Nous partageons ces possibilités de reconnaissance à cet endroit du théâtre, où l’espace de l’écoute et du regard social est ainsi modifié. Là où le théâtre s’il reste imprévisible, pose un fil conducteur qui se joue de nos comportements et devance les décadences cachées par la société civile. La poésie pure, brute, violente, insaisissable, nous livre alors des clés de compréhension plus profondes. Lorsque les artistes s’engagent encore à questionner sans exotisme notre société culturellement mixte, et nous renvoient à l’instar du contexte politique, sur le mouvement de notre véritable transformation sociale et artistique.

L’illusion de sécuriser par la dictature des comportements sera toujours un piège pour l’homme. Une excroissance de la surveillance nous indique l’angoisse, la peur d’un homme au sein d’une culture qui change et fait de demain un déséquilibre permanent.

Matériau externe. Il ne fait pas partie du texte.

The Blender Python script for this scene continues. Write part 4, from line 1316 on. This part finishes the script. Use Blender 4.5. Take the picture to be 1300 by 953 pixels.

Cette peur de liberté, simplifiée en fixation des phobies sécuritaires, tente les organisations politiques à figer la situation des mixités culturelles en images folkloriques déformant les comportements. Pourquoi accepterions-nous de figer le territoire culturel à l’incapacité de certains d’imaginer le monde autrement; qu’à travers le projet d’une France repliée sur elle-même, donnant l’image d’un pays instable occupé en permanence à colmater les multiples manifestations minoritaires.
Cette illusion mise en place à travers le tournage médiatique du cinéma social conditionne déjà nos actes et nos comportements. L’industrie du spectacle devient aussi le lieu des emprisonnements possibles. Comment ne pas se laisser ainsi influencer par cette forme de renoncement ? À quel endroit le travail sur nos langages contient-il notre façon d’être au monde ?

L’écriture théâtrale est à la fois un espace de mémoire et de rencontre au présent, espace de conflit des corps, de construction et de déconstruction permanente de la représentation identitaire. Le lieu du théâtre est partie prenante de cette traduction poétique de nos expériences qui agit sur le présent.

Les écritures contemporaines sous-tendent une expérience de conflit face à l’avenir, souvent une tension politique, un processus scénique inattendu et une intensité, qui font peur à beaucoup de programmateurs. On nous oriente aujourd’hui vers des formes de plus en plus immédiates afin d’occulter le coût et le temps réel de véritables expériences sur le plateau. La vérité de l’écriture dramatique est de moins en moins réfléchie par la pratique. Et les moyens de vie sont quasiment inexistants pour un auteur destiné à la scène. Il existe heureusement face à ce démontage des moyens, une mouvance liée au bénévolat des artistes et des structures culturelles, qui permettent aux écritures immergées d’apparaître progressivement.

Notre rôle à partir de l’écriture est toujours d’organiser une possible manifestation, en réduisant cet écart entre les discours et la mise en place d’actes réels. D’équilibrer les maigres conditions d’une recherche tout en conservant cette liberté d’initier qui n’a pas de prix. Nous ne revendiquons pas l’aventure du théâtre comme un séjour organisé. Le Colombier est, et veut rester un espace où, public et artistes se permettent de vivre plus authentiquement les possibilités de créer aujourd’hui. Ce mouvement demande à notre endroit une dématérialisation et une reconsidération des moyens. Pour répondre artistiquement à ses difficultés ; Il faut aller vite pour ne pas rater les étapes essentielles du trajet d’un artiste. Le moment où ce qu’il appelle à donner est prêt, et près de nous. Cette sensibilité au temps et aux êtres humains est, pour nous, ce qui favorise l’étincelle du public, qui doit lui aussi être considéré dans ce trajet de naissance. Une dynamique où acteurs et publics échappent à l’étiquetage, se questionnent et se retrouvent à travers la voie ouverte par les écritures d’aujourd’hui. Mobiliser de façon à chaque fois particulière, s’adapter et incarner les nécessités par le rassemblement.

Dans cet étalonnage des premières représentations d’un texte, nous voulons faire confiance au théâtre, à la modification naturelle des armes scéniques et à la nécessité des artistes, aujourd’hui, d’échanger leurs langages. Vers cette émulation naturelle de l’art, qui s’engage, composé et décomposé sensiblement.